会議の結果、「明後日の翌日」と決まったはず。マネジメントシステムやPDCAやISOナントカといった仕組みに則り、周知し、記録をつけ、それがきちんと機能しているかを確認し、関連書類を改訂した。
「そうじゃなくて、明日でも明後日でも、きちんと日付で指定しようよ」と提案はしたのだが、「現場に則した、人の息吹きが伝わるマネジメント」とかなんとか、そういうものを大切にする会社だったので、「日付」などというデジタルで冷血的で効率最優先のツールは、あまり評価されないのだった。まあ「日付は禁止。〇〇日後、といった表現も駄目」とまでは徹底されなかっただけでも良かったのだと思いたい。さすがトータルサイエンスで人と暮らしに貢献するグローバル企業は、発想からして違う。

今でもあの職場に行けば、誰かがExcelで作った「ささって基準シート」が貼られている筈だ。改訂期限は最長で3年だったから、もう新しいシートに変わっているだろう。

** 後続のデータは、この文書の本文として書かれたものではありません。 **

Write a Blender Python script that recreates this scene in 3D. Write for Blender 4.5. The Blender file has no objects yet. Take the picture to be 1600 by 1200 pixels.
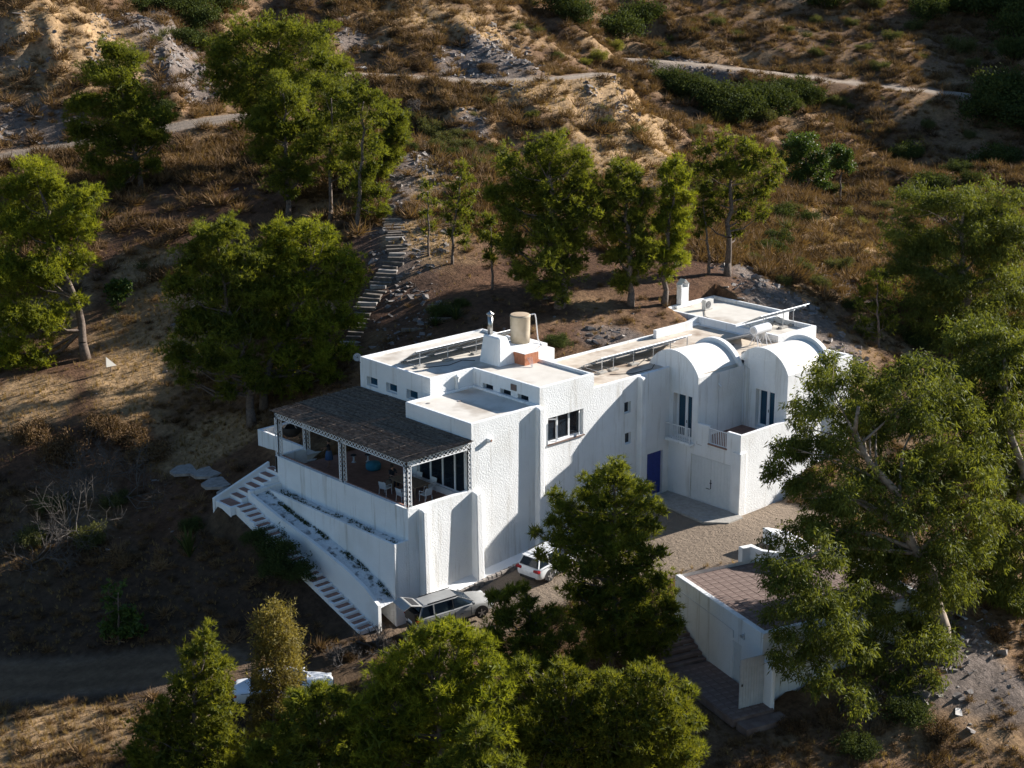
import bpy, math, random
import numpy as np
from mathutils import Vector, Matrix
# ------------------------------------------------ camera, world, sun, exposure
scene = bpy.context.scene
COL = scene.collection
cam_d = bpy.data.cameras.new('camera'); cam = bpy.data.objects.new('camera', cam_d); COL.objects.link(cam)
cam.matrix_world = Matrix(((0.73655951, 0.19394099, -0.64797144, -50.4713), (-0.67635603, 0.20445865, -0.70762927, -63.4896), (-0.00475495, 0.95947045, 0.28176912, 30.8177), (0, 0, 0, 1)))
cam_d.lens = 56.25; cam_d.sensor_width = 36; cam_d.clip_start = 1; cam_d.clip_end = 2000
scene.camera = cam
SUN_EL = math.radians(22.0)
SUN_DIR = Vector((0.9655 * math.cos(SUN_EL), -0.2605 * math.cos(SUN_EL), math.sin(SUN_EL)))   # towards the sun
world = bpy.data.worlds.new("World"); scene.world = world; world.use_nodes = True
wn = world.node_tree; bg = wn.nodes['Background']
sky = wn.nodes.new('ShaderNodeTexSky'); sky.sky_type = 'NISHITA'; sky.sun_disc = False
sky.sun_elevation = SUN_EL; sky.sun_rotation = math.atan2(SUN_DIR.x, SUN_DIR.y)
sky.altitude = 200; sky.air_density = 1.2; sky.dust_density = 0.1; sky.ozone_density = 4.0
wn.links.new(sky.outputs[0], bg.inputs[0]); bg.inputs[1].default_value = 0.056
sun_d = bpy.data.lights.new('sun', 'SUN'); sun_d.energy = 5.0; sun_d.angle = math.radians(0.5); sun_d.color = (1.0, 0.955, 0.89)
sun = bpy.data.objects.new('sun', sun_d); COL.objects.link(sun)
sun.rotation_euler = (-SUN_DIR).to_track_quat('-Z', 'Y').to_euler()
scene.view_settings.view_transform = 'Standard'; scene.view_settings.look = 'None'
scene.view_settings.exposure = 1.22; scene.view_settings.gamma = 1.0; scene.view_settings.use_curve_mapping = False
scene.render.engine = 'CYCLES'
scene.cycles.max_bounces = 6; scene.cycles.diffuse_bounces = 3; scene.cycles.transparent_max_bounces = 8
random.seed(7)
rng = np.random.default_rng(7)
# ------------------------------------------------ small helpers
WPOS = {}
def tag(o, label=None, cat=None, group=None, kind=None):
    if label: o['label'] = label
    if cat: o['category'] = cat
    if group: o['group'] = group
    if kind: o['kind'] = kind
    return o
def link_mesh(name, me, parent=None, loc=(0, 0, 0)):
    o = bpy.data.objects.new(name, me); COL.objects.link(o)
    o.location = loc
    if parent is not None: o.parent = parent
    return o
def empty(name, loc, label, cat, group=None, rz=0.0):
    o = bpy.data.objects.new(name, None); COL.objects.link(o); o.location = loc; o.rotation_euler = (0, 0, rz)
    o.empty_display_size = 0.2
    WPOS[o.name] = Vector(loc)
    return tag(o, label, cat, group)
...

実のところ、今でも「ささって」の本当の意味(いったい何日後を指すのか)は把握していない。それで全く生活に支障はないし(なにしろここは静岡県なのだから)、あまりにも“どうでもいい話”だったので、そのどたばた騒ぎだけが記憶に残り、具体的な内容は忘れてしまったのだ。

こういうのは「今となっては良いエピソードです」と言っていいのだろうか。
やる気に溢れた元気な人達が集う、良い職場だったことは確かだが、それでもあの妙な世界には最後まで馴染めなかった。

 

とりあえず今の職場における「1月後半のホットな話題」である、年賀状のお年玉については、きちんと確認し、明日あるいは明後日には「報告」しなければならない。

でもしかし、なんだかとっても気が乗らないのです。そんな時間があるのならば、小説の続きを読み、あるいは睡眠にあてたい。

まあいいや、面倒だから「34枚の年賀状が届き、それとは別に未使用の年賀切手が2枚ある。3等の切手シートが2枚当選した。引き換えは今週末に、静岡中央郵便局にて行う」という設定で済ませてしまおう。それで許してもらえるだろう。
嘘は嘘だが、これは優しい嘘。誰も傷つけないし、僕は本を読んで、そして寝たいのだ。